On paper it seemed like an exciting idea, a chance for both Metallica and Lou Reed to try something fresh, to challenge themselves and their own song writing capabilities bringing each other out of their comfort zones. Co-produced by Metallica, Reed and Hal Willner to the major label Vertigo, it looks like the troupe had both money and freedom on their side to do everything just the way they wanted. But sadly there is nothing to hear that would really suggest it.
The result is this two part concept album, inspired by the obscure German novelist Edgar Allen Poe’s “The Raven”. The projection of Lou’s lyrical inspiration takes the form of monologues that concern morbid admittances of lust, and perverse violence towards the character Lu Lu.
These monologues make up a total of ten tracks, the shortest being the four minute album intro, and the longest weighing in at a patience devouring nineteen minutes that finishes the album off, leaving you wondering how many days you’ve had this endurance test of an album on for.

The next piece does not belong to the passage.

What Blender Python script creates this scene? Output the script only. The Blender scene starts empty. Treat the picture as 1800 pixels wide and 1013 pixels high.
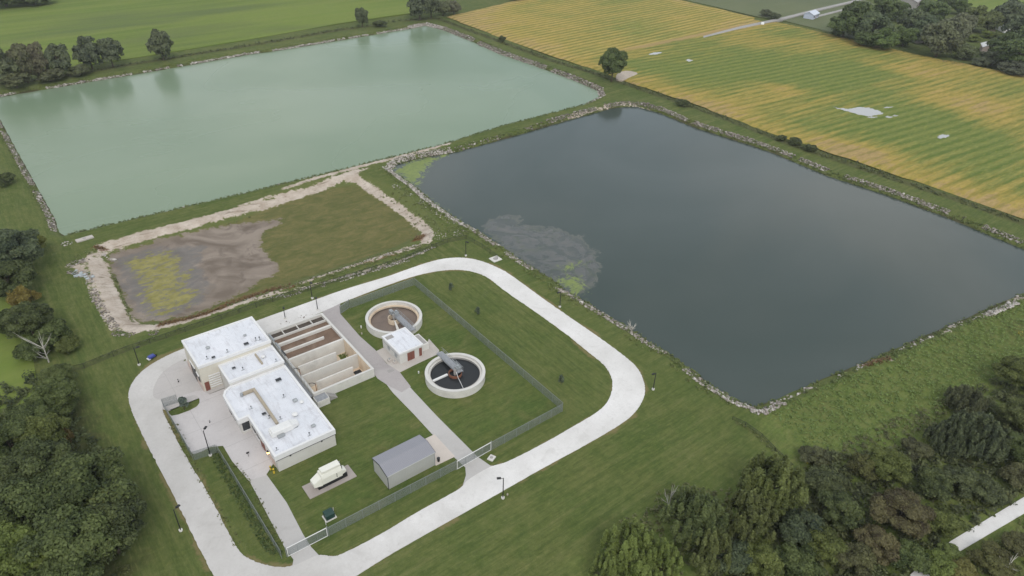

The album is characterized sonically by Metallica’s riffs that bear a similar sound to what their fans despaired of on their last blunder, 2003’s “St. Anger” while Lou Reed sounds, well, try to imagine if you can, having to put up with your great granddad rambling on for an hour and a half about his twisted sexual deviances while shit faced after his fifth glass of whisky. Nigh unlistenable. Reed’s voice is doubtlessly the major turn off in this album. Try as he might, his croons, if they can be so called, are decadently void of tunefulness and, like his lyrics, are a pain to put up with for more than minutes at a time.
The writing process behind the recording of the album sounds bizarre as well. Nearly all rock bands, or song writers period, will tell you that song writing begins with the ideas of a bass line and a drum beat. But James Hetfield (Metallica front man) explains how the instrumentals were instead built around the pre written lyrical body work that Lou sent Metallica to write their songs on before-hand.
But seeing as Reed’s lyrical foundations take the shape of hoarse, tuneless verses of spoken word about pornographic descriptions of sex, animals, necrophilia, violence and God knows what else, it’s no wonder that instrumentally most of the guitar and drum beats feels like unsuitably desperate attempts to pump life and urgency in to these songs. Whether these lyrics are intended as strange, cryptic metaphors or not, is extremely in doubt, and not worth thinking about without either laughing in ridicule or just plain wanting to vomit.
The only track worthy of consideration for making in to a single is possibly “Iced Honey” which Reed and Metallica have played to a British TV Audience on Later With Jools Holland. At a moderate four minutes it’s one of the few that can appropriately be called a rock song for standing out as Metallica’s success of drawing attention away from Reed’s cadaverous vocal efforts with a riff that holds one of the sparse number of hooks on the record.
Jokes about the “table” or “James Hetfield is a table” or even a suggestion to hold up a giant inflatable table during Metallica’s headline set at Download festival this year have circulated online forums as a patronising reference to the track “The View. Fans of both Metallica and Reed seem to have taken the healthy reaction of looking at this album as an anomalous abomination, something to laugh at or to listen to once for a laugh and then never listen to again. Equally, that is my advice as well. Listen to it once when you’re after a laugh, and then bury it where innocent undeserving ears won’t have to suffer from it again.